## Required work
Below is the data. Give it again, complete and exact.

- - - - -

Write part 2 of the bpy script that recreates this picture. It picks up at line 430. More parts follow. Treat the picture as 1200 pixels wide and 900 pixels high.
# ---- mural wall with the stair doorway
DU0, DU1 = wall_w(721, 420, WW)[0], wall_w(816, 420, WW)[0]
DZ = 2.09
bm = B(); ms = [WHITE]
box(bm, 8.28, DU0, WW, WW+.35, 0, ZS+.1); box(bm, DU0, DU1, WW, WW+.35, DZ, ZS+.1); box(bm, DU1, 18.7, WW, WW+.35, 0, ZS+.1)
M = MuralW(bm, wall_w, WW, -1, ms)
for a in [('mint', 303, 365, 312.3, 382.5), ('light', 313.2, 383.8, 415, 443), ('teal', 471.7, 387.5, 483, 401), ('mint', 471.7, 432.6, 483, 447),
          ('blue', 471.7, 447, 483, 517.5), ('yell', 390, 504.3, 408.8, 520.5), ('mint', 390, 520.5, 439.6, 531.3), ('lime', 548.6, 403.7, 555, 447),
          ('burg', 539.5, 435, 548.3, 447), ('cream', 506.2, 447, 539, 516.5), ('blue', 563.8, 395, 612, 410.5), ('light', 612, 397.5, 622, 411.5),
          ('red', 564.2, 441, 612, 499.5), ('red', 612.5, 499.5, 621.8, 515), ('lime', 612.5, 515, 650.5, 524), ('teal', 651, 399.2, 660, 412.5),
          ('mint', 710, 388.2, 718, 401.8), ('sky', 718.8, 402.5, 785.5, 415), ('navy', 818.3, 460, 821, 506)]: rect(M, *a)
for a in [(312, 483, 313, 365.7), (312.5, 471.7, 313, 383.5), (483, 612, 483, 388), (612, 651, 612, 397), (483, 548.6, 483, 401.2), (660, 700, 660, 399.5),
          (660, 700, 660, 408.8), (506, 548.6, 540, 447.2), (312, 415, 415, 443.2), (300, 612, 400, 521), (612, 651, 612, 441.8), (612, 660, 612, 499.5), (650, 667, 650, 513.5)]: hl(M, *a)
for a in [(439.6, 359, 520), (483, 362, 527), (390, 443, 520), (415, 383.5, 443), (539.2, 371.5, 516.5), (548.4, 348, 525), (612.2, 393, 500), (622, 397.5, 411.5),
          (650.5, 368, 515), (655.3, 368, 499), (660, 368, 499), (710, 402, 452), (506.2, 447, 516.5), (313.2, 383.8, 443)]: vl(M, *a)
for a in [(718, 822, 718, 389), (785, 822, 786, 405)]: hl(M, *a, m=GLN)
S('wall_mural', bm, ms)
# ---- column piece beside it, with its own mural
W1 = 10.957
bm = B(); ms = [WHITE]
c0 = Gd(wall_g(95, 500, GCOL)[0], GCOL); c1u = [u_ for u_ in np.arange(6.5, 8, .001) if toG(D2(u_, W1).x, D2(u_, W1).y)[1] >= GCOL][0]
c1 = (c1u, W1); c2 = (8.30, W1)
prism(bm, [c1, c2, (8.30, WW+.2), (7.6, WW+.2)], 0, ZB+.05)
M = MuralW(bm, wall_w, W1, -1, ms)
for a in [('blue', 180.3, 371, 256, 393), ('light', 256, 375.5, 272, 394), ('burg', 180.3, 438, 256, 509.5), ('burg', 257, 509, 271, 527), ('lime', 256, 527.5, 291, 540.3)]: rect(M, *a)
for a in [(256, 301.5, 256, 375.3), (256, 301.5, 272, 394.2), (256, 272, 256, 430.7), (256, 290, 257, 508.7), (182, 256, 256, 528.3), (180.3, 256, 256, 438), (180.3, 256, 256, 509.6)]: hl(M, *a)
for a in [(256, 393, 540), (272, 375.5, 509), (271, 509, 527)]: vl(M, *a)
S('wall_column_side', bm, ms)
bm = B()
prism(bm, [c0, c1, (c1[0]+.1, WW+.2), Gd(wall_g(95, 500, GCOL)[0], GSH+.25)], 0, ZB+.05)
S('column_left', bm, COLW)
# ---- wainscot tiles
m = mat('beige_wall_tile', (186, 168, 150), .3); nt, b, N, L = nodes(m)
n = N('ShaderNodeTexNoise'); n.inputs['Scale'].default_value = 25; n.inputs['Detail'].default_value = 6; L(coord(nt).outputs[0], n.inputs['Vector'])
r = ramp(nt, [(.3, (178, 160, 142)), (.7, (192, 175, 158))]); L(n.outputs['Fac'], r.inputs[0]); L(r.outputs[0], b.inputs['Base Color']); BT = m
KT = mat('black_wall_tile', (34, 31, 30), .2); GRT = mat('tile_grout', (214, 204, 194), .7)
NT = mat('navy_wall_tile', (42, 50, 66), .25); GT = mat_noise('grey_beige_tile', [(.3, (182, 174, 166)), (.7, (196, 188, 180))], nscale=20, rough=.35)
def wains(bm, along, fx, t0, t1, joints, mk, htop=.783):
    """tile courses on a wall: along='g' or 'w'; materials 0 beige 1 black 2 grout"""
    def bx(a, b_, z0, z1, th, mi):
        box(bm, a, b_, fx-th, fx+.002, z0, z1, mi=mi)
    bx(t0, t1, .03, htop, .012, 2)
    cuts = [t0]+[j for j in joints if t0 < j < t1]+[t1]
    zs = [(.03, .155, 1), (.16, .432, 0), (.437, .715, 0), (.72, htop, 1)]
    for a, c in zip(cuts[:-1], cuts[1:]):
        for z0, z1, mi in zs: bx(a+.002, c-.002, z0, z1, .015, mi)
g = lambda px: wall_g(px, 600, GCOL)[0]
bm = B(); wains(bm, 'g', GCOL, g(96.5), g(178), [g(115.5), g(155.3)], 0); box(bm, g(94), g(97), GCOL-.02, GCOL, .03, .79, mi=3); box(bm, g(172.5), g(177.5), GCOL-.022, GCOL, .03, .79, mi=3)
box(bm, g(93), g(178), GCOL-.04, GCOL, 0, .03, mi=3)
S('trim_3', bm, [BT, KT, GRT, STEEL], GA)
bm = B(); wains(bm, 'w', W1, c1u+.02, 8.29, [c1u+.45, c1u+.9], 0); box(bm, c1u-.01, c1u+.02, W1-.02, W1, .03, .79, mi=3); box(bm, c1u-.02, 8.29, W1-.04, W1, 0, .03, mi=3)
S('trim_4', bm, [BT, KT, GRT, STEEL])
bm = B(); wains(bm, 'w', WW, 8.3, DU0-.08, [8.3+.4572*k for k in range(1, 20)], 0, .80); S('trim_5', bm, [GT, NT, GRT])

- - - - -

## Result of this task
Write part 2 of the bpy script that recreates this picture. It picks up at line 430. More parts follow. Treat the picture as 1200 pixels wide and 900 pixels high.
# ---- mural wall with the stair doorway
DU0, DU1 = wall_w(721, 420, WW)[0], wall_w(816, 420, WW)[0]
DZ = 2.09
bm = B(); ms = [WHITE]
box(bm, 8.28, DU0, WW, WW+.35, 0, ZS+.1); box(bm, DU0, DU1, WW, WW+.35, DZ, ZS+.1); box(bm, DU1, 18.7, WW, WW+.35, 0, ZS+.1)
M = MuralW(bm, wall_w, WW, -1, ms)
for a in [('mint', 303, 365, 312.3, 382.5), ('light', 313.2, 383.8, 415, 443), ('teal', 471.7, 387.5, 483, 401), ('mint', 471.7, 432.6, 483, 447),
          ('blue', 471.7, 447, 483, 517.5), ('yell', 390, 504.3, 408.8, 520.5), ('mint', 390, 520.5, 439.6, 531.3), ('lime', 548.6, 403.7, 555, 447),
          ('burg', 539.5, 435, 548.3, 447), ('cream', 506.2, 447, 539, 516.5), ('blue', 563.8, 395, 612, 410.5), ('light', 612, 397.5, 622, 411.5),
          ('red', 564.2, 441, 612, 499.5), ('red', 612.5, 499.5, 621.8, 515), ('lime', 612.5, 515, 650.5, 524), ('teal', 651, 399.2, 660, 412.5),
          ('mint', 710, 388.2, 718, 401.8), ('sky', 718.8, 402.5, 785.5, 415), ('navy', 818.3, 460, 821, 506)]: rect(M, *a)
for a in [(312, 483, 313, 365.7), (312.5, 471.7, 313, 383.5), (483, 612, 483, 388), (612, 651, 612, 397), (483, 548.6, 483, 401.2), (660, 700, 660, 399.5),
          (660, 700, 660, 408.8), (506, 548.6, 540, 447.2), (312, 415, 415, 443.2), (300, 612, 400, 521), (612, 651, 612, 441.8), (612, 660, 612, 499.5), (650, 667, 650, 513.5)]: hl(M, *a)
for a in [(439.6, 359, 520), (483, 362, 527), (390, 443, 520), (415, 383.5, 443), (539.2, 371.5, 516.5), (548.4, 348, 525), (612.2, 393, 500), (622, 397.5, 411.5),
          (650.5, 368, 515), (655.3, 368, 499), (660, 368, 499), (710, 402, 452), (506.2, 447, 516.5), (313.2, 383.8, 443)]: vl(M, *a)
for a in [(718, 822, 718, 389), (785, 822, 786, 405)]: hl(M, *a, m=GLN)
S('wall_mural', bm, ms)
# ---- column piece beside it, with its own mural
W1 = 10.957
bm = B(); ms = [WHITE]
c0 = Gd(wall_g(95, 500, GCOL)[0], GCOL); c1u = [u_ for u_ in np.arange(6.5, 8, .001) if toG(D2(u_, W1).x, D2(u_, W1).y)[1] >= GCOL][0]
c1 = (c1u, W1); c2 = (8.30, W1)
prism(bm, [c1, c2, (8.30, WW+.2), (7.6, WW+.2)], 0, ZB+.05)
M = MuralW(bm, wall_w, W1, -1, ms)
for a in [('blue', 180.3, 371, 256, 393), ('light', 256, 375.5, 272, 394), ('burg', 180.3, 438, 256, 509.5), ('burg', 257, 509, 271, 527), ('lime', 256, 527.5, 291, 540.3)]: rect(M, *a)
for a in [(256, 301.5, 256, 375.3), (256, 301.5, 272, 394.2), (256, 272, 256, 430.7), (256, 290, 257, 508.7), (182, 256, 256, 528.3), (180.3, 256, 256, 438), (180.3, 256, 256, 509.6)]: hl(M, *a)
for a in [(256, 393, 540), (272, 375.5, 509), (271, 509, 527)]: vl(M, *a)
S('wall_column_side', bm, ms)
bm = B()
prism(bm, [c0, c1, (c1[0]+.1, WW+.2), Gd(wall_g(95, 500, GCOL)[0], GSH+.25)], 0, ZB+.05)
S('column_left', bm, COLW)
# ---- wainscot tiles
m = mat('beige_wall_tile', (186, 168, 150), .3); nt, b, N, L = nodes(m)
n = N('ShaderNodeTexNoise'); n.inputs['Scale'].default_value = 25; n.inputs['Detail'].default_value = 6; L(coord(nt).outputs[0], n.inputs['Vector'])
r = ramp(nt, [(.3, (178, 160, 142)), (.7, (192, 175, 158))]); L(n.outputs['Fac'], r.inputs[0]); L(r.outputs[0], b.inputs['Base Color']); BT = m
KT = mat('black_wall_tile', (34, 31, 30), .2); GRT = mat('tile_grout', (214, 204, 194), .7)
NT = mat('navy_wall_tile', (42, 50, 66), .25); GT = mat_noise('grey_beige_tile', [(.3, (182, 174, 166)), (.7, (196, 188, 180))], nscale=20, rough=.35)
def wains(bm, along, fx, t0, t1, joints, mk, htop=.783):
    """tile courses on a wall: along='g' or 'w'; materials 0 beige 1 black 2 grout"""
    def bx(a, b_, z0, z1, th, mi):
        box(bm, a, b_, fx-th, fx+.002, z0, z1, mi=mi)
    bx(t0, t1, .03, htop, .012, 2)
    cuts = [t0]+[j for j in joints if t0 < j < t1]+[t1]
    zs = [(.03, .155, 1), (.16, .432, 0), (.437, .715, 0), (.72, htop, 1)]
    for a, c in zip(cuts[:-1], cuts[1:]):
        for z0, z1, mi in zs: bx(a+.002, c-.002, z0, z1, .015, mi)
g = lambda px: wall_g(px, 600, GCOL)[0]
bm = B(); wains(bm, 'g', GCOL, g(96.5), g(178), [g(115.5), g(155.3)], 0); box(bm, g(94), g(97), GCOL-.02, GCOL, .03, .79, mi=3); box(bm, g(172.5), g(177.5), GCOL-.022, GCOL, .03, .79, mi=3)
box(bm, g(93), g(178), GCOL-.04, GCOL, 0, .03, mi=3)
S('trim_3', bm, [BT, KT, GRT, STEEL], GA)
bm = B(); wains(bm, 'w', W1, c1u+.02, 8.29, [c1u+.45, c1u+.9], 0); box(bm, c1u-.01, c1u+.02, W1-.02, W1, .03, .79, mi=3); box(bm, c1u-.02, 8.29, W1-.04, W1, 0, .03, mi=3)
S('trim_4', bm, [BT, KT, GRT, STEEL])
bm = B(); wains(bm, 'w', WW, 8.3, DU0-.08, [8.3+.4572*k for k in range(1, 20)], 0, .80); S('trim_5', bm, [GT, NT, GRT])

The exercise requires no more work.